The scientific term for explaining and recording these changes in the intensity of brightness of the moon is called ‘phase’.
Before we can delve deeper into this, it is important to know that our moon, on account of the earth’s gravitational pull, is tidally locked and therefore only shows one face towards the earth.
The moon, from our perspective, is the brightest when it is 180 degrees from the sun. To imagine this, picture a straight line with the sun, the earth and the moon lined straight. In this configuration, the side of the moon facing the sun is illuminated and it is what we call a full moon. The new moon, however, is completely the opposite.
To imagine this, picture the moon positioned between the sun and earth. At this configuration, the side of the moon that is reflecting sunlight is facing the sun, and therefore, the moon appears to be non-existent in the night sky.
In the time before and after a full moon, the moon transits through an orbit around the earth where the moon only partially reflects the sunlight incident upon it. Observed from the earth, we see a bright sliver of the moon that stands out against the faintly lit borders of it which are called earthshine.
To understand the concept at hand in a practical setting, let us consider this experiment. To do this, you will require a lamp or a flashlight and a ball.
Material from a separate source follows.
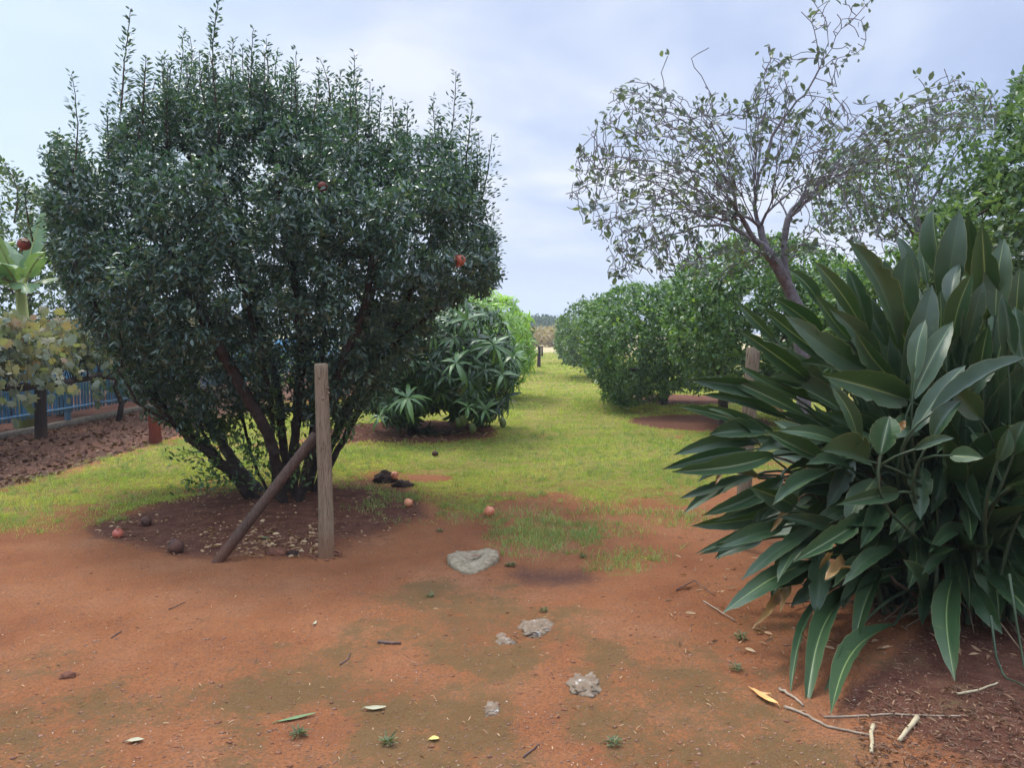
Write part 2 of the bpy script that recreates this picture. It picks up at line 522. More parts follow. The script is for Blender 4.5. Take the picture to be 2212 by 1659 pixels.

We use the lamp to simulate the sun, the ball to simulate the moon and you will be the earth. Let us use this experiment to demonstrate how a full moon might occur. To begin, darken the room and turn on the lamp such that it is the only source of light in the room. Now, sit with your back to the lamp and hold the ball out in front of you in a straight light.
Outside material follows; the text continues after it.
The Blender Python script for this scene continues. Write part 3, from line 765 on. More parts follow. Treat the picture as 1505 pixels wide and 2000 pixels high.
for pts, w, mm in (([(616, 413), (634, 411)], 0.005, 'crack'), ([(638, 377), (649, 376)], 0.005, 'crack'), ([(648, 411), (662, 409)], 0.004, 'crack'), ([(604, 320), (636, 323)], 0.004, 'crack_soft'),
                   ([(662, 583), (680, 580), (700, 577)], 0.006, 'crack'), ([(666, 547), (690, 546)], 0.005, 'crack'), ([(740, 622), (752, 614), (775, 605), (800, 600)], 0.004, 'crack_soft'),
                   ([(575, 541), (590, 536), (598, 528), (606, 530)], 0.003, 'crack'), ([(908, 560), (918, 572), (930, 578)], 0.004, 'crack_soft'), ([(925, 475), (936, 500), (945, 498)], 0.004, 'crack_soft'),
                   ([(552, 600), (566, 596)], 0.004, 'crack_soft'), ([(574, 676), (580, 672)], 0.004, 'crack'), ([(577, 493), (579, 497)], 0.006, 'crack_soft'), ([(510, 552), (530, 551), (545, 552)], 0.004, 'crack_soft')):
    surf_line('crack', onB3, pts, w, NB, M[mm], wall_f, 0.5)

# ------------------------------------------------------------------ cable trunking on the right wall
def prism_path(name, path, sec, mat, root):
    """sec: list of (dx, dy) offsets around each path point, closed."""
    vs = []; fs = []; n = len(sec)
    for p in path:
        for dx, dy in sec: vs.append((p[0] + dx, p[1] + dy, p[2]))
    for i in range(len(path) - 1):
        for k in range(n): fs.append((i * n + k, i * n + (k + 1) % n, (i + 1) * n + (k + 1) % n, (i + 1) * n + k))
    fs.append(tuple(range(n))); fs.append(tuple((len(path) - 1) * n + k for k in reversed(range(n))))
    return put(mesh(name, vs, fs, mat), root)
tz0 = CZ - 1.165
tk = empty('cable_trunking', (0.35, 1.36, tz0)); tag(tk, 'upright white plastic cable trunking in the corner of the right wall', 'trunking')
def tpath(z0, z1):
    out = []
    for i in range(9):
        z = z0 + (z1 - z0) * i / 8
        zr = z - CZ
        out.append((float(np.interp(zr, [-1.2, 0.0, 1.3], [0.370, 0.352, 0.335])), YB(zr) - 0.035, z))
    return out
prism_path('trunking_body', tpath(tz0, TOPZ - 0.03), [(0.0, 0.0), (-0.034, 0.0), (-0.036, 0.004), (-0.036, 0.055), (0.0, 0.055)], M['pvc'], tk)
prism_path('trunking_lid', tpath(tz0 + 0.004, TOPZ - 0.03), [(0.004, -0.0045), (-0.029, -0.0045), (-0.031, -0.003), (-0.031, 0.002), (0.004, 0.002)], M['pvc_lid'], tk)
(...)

You will observe that the light from the lamp illuminates the ball on the surface that is facing you while the other surface of the ball is still dark. This is exactly what happens to our moon in a full moon night. The ball (or moon) appears very bright by reflecting the light of the lamp (or sun) to your eyes.
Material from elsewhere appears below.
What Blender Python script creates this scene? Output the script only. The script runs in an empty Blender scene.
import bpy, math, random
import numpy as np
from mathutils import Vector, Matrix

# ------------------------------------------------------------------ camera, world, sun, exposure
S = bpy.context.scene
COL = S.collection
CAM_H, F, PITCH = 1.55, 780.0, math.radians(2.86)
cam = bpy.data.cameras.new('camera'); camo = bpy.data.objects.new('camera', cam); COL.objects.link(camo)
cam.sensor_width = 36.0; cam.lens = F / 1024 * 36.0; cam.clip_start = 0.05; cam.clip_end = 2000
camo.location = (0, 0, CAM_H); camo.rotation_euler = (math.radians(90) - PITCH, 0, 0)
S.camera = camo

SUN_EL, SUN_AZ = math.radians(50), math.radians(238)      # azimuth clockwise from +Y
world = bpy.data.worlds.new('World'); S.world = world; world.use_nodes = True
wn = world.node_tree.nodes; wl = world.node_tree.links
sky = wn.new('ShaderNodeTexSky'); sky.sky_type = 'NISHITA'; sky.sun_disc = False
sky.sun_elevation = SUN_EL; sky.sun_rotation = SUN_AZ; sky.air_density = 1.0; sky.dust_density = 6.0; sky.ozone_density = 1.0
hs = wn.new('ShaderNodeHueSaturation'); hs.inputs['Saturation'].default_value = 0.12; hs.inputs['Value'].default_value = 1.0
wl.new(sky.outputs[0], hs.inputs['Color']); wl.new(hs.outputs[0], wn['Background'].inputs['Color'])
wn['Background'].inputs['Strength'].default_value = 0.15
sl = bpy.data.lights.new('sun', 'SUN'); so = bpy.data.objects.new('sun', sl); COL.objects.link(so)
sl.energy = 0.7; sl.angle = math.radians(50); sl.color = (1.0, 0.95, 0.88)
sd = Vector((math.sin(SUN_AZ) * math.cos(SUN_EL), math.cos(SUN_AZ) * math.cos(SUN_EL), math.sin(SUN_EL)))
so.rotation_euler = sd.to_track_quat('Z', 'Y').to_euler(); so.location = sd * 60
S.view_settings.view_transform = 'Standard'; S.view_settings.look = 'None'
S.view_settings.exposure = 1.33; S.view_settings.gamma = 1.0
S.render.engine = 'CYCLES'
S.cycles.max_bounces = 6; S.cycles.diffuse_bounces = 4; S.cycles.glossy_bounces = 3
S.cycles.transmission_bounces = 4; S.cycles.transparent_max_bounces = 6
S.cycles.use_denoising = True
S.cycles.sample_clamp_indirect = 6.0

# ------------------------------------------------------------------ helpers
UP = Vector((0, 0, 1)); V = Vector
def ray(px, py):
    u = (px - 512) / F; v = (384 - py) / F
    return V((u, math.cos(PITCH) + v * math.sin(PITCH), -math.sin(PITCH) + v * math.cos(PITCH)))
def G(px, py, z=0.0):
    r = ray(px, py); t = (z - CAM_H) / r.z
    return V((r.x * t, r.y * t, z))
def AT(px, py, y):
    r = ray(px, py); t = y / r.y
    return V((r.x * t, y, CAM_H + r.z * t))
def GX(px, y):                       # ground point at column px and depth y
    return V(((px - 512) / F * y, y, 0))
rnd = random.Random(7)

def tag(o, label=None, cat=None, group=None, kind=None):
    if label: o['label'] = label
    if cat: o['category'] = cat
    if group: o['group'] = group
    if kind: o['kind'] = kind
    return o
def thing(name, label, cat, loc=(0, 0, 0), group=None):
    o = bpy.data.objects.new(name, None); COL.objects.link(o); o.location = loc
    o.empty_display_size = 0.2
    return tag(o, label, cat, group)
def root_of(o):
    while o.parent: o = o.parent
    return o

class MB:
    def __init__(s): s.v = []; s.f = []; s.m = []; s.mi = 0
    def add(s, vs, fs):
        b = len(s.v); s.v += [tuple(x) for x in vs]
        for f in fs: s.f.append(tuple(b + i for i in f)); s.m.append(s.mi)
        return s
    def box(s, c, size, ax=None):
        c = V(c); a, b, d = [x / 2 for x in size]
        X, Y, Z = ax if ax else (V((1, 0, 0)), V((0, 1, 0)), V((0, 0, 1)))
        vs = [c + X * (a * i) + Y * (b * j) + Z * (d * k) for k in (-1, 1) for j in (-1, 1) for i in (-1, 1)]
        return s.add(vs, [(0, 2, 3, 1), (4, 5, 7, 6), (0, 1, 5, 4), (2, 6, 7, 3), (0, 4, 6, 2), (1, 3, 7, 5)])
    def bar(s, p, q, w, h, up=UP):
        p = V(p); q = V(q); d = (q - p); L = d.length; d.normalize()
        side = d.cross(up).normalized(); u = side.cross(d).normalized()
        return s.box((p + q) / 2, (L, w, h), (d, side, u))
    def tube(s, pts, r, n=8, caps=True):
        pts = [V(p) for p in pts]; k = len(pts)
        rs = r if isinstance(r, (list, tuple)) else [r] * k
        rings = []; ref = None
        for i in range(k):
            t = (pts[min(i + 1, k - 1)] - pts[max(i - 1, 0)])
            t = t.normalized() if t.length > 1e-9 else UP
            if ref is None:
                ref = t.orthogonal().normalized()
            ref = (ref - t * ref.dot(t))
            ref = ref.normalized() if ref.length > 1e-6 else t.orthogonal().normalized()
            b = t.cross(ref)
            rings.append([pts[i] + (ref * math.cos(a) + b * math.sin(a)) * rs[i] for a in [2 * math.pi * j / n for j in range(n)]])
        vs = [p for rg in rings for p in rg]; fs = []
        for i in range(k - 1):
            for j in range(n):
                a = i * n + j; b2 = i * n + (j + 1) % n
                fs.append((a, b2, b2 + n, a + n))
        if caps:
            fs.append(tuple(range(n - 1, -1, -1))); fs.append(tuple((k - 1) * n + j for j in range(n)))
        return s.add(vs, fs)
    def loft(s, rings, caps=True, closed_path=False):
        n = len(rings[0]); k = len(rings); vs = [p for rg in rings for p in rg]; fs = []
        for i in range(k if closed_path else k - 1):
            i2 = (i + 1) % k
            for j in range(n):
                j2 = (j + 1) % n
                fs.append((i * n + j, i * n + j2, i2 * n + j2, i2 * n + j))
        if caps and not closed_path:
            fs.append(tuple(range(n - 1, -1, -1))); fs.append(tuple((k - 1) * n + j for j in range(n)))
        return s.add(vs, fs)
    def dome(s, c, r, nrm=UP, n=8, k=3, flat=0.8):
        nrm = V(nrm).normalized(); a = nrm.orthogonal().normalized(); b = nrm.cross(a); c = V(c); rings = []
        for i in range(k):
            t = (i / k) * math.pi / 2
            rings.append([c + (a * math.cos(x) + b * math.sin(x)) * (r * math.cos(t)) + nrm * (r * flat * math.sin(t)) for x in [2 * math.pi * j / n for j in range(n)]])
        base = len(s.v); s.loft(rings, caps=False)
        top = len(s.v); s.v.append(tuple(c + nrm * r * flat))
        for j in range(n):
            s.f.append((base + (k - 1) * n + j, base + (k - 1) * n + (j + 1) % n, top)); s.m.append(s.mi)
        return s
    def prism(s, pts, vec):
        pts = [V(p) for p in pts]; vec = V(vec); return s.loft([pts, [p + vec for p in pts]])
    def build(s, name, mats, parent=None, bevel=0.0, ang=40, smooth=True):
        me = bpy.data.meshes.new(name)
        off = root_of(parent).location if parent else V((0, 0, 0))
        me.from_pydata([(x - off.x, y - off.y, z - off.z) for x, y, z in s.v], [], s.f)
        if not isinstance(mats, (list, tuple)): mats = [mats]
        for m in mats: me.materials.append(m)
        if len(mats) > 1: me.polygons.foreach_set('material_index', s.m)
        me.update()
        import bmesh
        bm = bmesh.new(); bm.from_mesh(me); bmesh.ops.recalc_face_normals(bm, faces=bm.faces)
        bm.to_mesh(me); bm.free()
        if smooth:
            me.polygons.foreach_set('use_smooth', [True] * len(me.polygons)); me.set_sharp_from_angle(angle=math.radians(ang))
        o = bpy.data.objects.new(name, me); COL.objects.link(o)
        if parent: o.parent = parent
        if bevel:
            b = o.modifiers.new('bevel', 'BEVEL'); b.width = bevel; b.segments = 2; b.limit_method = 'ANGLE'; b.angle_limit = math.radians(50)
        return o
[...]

Now, let’s consider a half-moon, also known as a first-quarter moon or a third-quarter moon. To observe that, turn in your chair so that the lamp (or sun) is direct to your left.
Now, hold the ball in front of you as you did in the previous case. You will observe that instead of a full well-lit ball, not the ball is only partially lit in one side and you can only see half of it. In fact the experiment is so accurate that you can compare your observations to pictures of a half-moon night and the similarities would be striking.
More importantly, if you take a closer look, you will notice that the side of the ball that is lit up is not as brightly lit as it was during the full moon experiment.
The reason for it again lies in reflection. It is still getting the same light as before but since you are no longer between the ball and the lamp, not all of the light is getting reflected in your direction, therefore the apparent loss in the intensity of brightness.
Related questions
What makes the moon so bright?
The moon shines because its surface reflects light from the sun. And despite the fact that it sometimes seems to shine very brightly, the moon reflects only between 3 and 12 percent of the sunlight that hits it. The perceived brightness of the moon from Earth depends on where the moon is in its orbit around the planet.
What is the moon in cosmic terms?
The Moon is an astronomical body that orbits planet Earth and is Earth’s only permanent natural satellite. It is the fifth-largest natural satellite in the Solar System, and the largest among planetary satellites relative to the size of the planet that it orbits (its primary).